Let's take the Cleveland Cavaliers as an example.
The Cavaliers have now spent just two seasons without would-be franchise savior LeBron James. Accordingly, the club's 21-45 record this season should be taken into context. Cleveland doesn't need an overhaul, at least not yet.
It just needs to continue adding young pieces, like 2012 Rookie of the Year Kyrie Irving.
Cleveland had imported expensive veterans like Antawn Jamison in a win-now push designed to hold James' short attention span. Jamison's contract is only now expiring, so the Cavs' youth movement can continue in earnest. Expect forward Tristan Thompson to play a more significant role in his second season, and he won't be the only youngster.

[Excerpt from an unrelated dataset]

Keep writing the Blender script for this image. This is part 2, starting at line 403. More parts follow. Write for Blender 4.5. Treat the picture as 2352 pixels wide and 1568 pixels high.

The Cavaliers own the fourth overall pick for the June 28 draft, an opportunity that can best be used on a guy who can play shooting guard and/or small forward. That makes elite prospects like Bradley Beal, Michael Kidd-Gilchrist and Harrison Barnes perfect fits.
The New Orleans Hornets similarly suffered from an especially trying sequence of events that included Chris Paul's offseason departure and the subsequent result that held the newly acquired Eric Gordon to just nine games this season.
General manager Dell Demps has played his cards beautifully.
He improbably landed the first overall pick in the draft—a lock to be used on Kentucky big man Anthony Davis—and also owns the 10th overall pick in the draft thanks to the inclusion of the Minnesota Timberwolves' first-rounder in the trade that sent Chris Paul to the Los Angeles Clippers.
Demps also traded two veterans (Emeka Okafor and Trevor Ariza) to the Washington Wizards in order to clear some cap space and improve the franchise's flexibility to surround its young core with the right kind of pieces.
The Hornets understand that it's time to start over, and they're doing a fine job of using the draft and free-agent market alike to do just that.
On the other end of the spectrum, there are organizations like the Charlotte Hornets, Detroit Pistons and Toronto Raptors that have endured varying levels of awfulness for some time now.
For these kinds of clubs, the draft is more of an all-or-nothing gamble. They have no shortage of young and veteran players already on the roster. The problem is that none of them have much star potential.
Whereas teams already well into their rebuilding process can use picks to address remaining areas of need, the perpetually struggling variety of lottery teams instead must hope they strike it rich with the best talent left on the draft board.
It will take some time before we know how effective those endeavors were. We might just see those teams in a few more lotteries before all is said and done.